◆ Data shown:

....

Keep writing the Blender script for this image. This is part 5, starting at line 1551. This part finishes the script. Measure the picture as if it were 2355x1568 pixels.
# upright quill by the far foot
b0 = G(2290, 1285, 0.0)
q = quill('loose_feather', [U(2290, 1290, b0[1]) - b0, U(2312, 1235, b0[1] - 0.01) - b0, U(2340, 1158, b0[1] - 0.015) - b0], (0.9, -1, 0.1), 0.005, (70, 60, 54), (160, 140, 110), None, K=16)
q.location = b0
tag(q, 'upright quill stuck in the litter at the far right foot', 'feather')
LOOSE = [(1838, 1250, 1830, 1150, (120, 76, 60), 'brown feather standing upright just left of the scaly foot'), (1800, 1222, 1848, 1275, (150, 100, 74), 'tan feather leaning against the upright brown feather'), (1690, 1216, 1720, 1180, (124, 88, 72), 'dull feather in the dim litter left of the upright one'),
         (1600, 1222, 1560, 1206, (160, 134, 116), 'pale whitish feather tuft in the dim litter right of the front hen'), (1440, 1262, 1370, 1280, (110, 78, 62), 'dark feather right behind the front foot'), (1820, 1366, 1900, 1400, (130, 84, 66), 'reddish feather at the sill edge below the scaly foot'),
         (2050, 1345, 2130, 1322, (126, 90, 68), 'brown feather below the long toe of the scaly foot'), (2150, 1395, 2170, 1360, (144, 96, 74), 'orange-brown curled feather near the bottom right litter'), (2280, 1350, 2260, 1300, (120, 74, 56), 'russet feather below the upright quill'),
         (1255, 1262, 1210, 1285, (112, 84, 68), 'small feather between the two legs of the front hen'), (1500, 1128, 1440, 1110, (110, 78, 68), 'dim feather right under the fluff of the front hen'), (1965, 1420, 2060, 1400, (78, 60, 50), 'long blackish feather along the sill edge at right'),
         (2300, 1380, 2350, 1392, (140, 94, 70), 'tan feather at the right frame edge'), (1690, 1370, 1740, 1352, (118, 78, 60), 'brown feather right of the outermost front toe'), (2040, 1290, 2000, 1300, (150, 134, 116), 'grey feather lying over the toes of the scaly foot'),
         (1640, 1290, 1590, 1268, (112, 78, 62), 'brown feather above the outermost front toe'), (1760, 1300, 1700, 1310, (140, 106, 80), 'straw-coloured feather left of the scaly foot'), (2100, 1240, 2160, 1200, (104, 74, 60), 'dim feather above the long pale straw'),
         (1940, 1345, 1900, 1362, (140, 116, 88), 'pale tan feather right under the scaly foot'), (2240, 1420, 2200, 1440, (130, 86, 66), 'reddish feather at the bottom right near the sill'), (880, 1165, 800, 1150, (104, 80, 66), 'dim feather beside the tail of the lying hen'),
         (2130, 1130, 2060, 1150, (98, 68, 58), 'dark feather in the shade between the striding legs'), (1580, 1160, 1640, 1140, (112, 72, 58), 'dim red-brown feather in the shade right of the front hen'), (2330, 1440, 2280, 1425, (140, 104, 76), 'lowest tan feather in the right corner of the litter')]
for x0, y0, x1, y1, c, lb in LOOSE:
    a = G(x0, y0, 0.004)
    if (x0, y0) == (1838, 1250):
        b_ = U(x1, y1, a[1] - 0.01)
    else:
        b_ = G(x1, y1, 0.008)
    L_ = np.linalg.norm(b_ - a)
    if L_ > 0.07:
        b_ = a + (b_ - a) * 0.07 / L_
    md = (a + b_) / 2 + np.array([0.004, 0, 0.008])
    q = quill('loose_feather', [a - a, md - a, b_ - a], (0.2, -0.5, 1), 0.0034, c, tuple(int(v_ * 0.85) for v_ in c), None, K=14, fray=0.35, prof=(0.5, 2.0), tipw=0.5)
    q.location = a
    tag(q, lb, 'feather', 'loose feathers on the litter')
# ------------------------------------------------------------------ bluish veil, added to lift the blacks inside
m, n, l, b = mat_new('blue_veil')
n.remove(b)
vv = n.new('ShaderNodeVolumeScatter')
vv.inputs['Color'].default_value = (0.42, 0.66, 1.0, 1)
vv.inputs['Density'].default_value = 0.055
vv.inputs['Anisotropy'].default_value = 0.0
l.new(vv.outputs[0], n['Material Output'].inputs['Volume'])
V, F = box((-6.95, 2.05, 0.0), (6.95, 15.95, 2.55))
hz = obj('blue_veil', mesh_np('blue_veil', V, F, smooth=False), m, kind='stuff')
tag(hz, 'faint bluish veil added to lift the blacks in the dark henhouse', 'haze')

....

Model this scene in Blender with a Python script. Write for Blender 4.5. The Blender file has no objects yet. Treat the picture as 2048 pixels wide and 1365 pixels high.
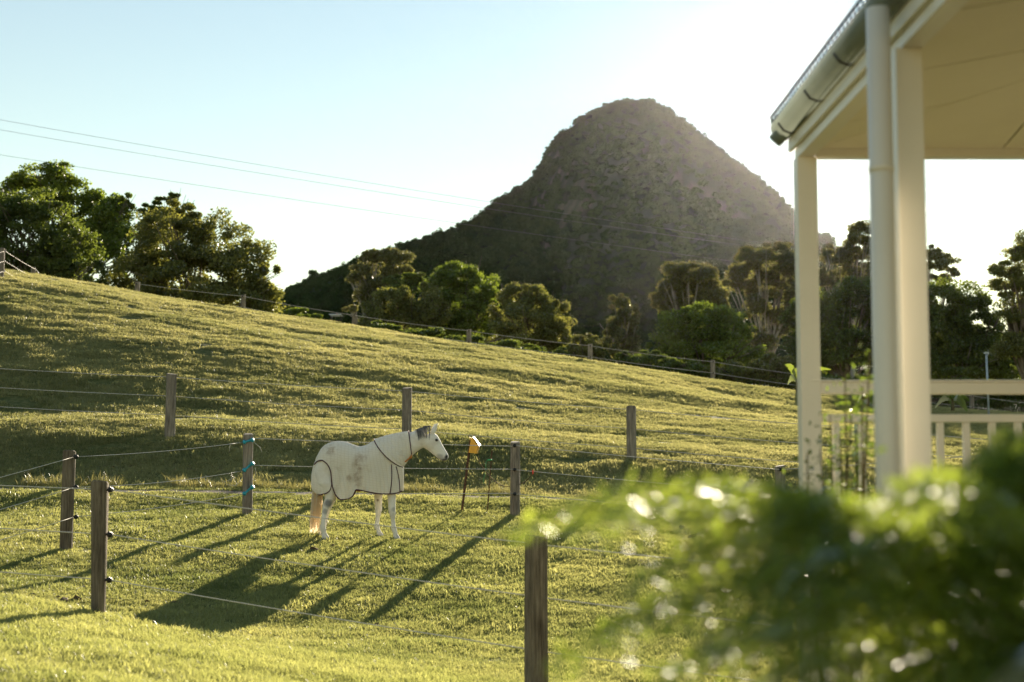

....

◆ Work required:
Check each line of the data above for the string "script", then report how many lines have it, with no other words.

◆ Worked solution:
2